Post by musicman691 »

rosindabow wrote:Hello - with all due respect - in my original post, I never asked about USB3. That was not the intent of my discussion. I was just trying to determine if the size of the drives would effect my record or sample playback speed. USB3 is a great discussion to be had and I'm learning a whole heckuva lot about it. It was just not my original question. I think I have picked up that the size of the drive should have no bearing on my ability to record.

Do you think that track count would change with multiple record drives vs a single drive (again, using Firewire 800 for the moment.) Also, why do sample libraries recommend spreading there samples out on a number of different drives? It seems to me (again from personal experience) that once I did that, I had less hiccups.
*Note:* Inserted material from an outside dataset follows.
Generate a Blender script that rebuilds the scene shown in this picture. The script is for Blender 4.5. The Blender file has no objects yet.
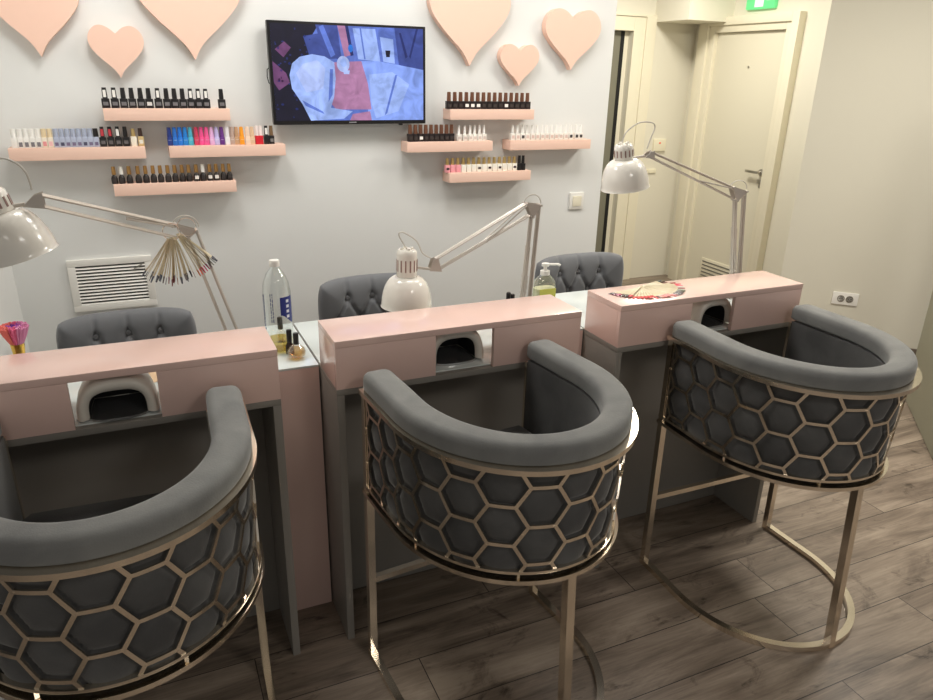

I put different libraries on separate drives and that seemed to help.

Anyway, if we could please address those issues first, that would be great. I would love to continue the discussion about USB3 at some other time. Problem is, I would have to change my entire setup to move into USB3 and eSATA and I'm not quite ready to do that.
Thanks.
If the connection protocol and speed stay the same as well as drive speed a bigger drive won't really be any better or worse than a smaller drive.

As to track count versus multiple drives I've only ever run into or even seen that with ProTools. That's such a finicky daw anyways.

Spreading out samples on multiple drives that's a biggie that East West recommends with the bigger Play 4 libraries like the Symphonic and Hollywood Orchestras, particularly the ones that have the multiple mic positions. With slower connection protocols like FW800 it's still a good thing to do. Thunderbolt/Thunderbolt 2 and the faster Esata and an ssd you could keep a whole library on one drive.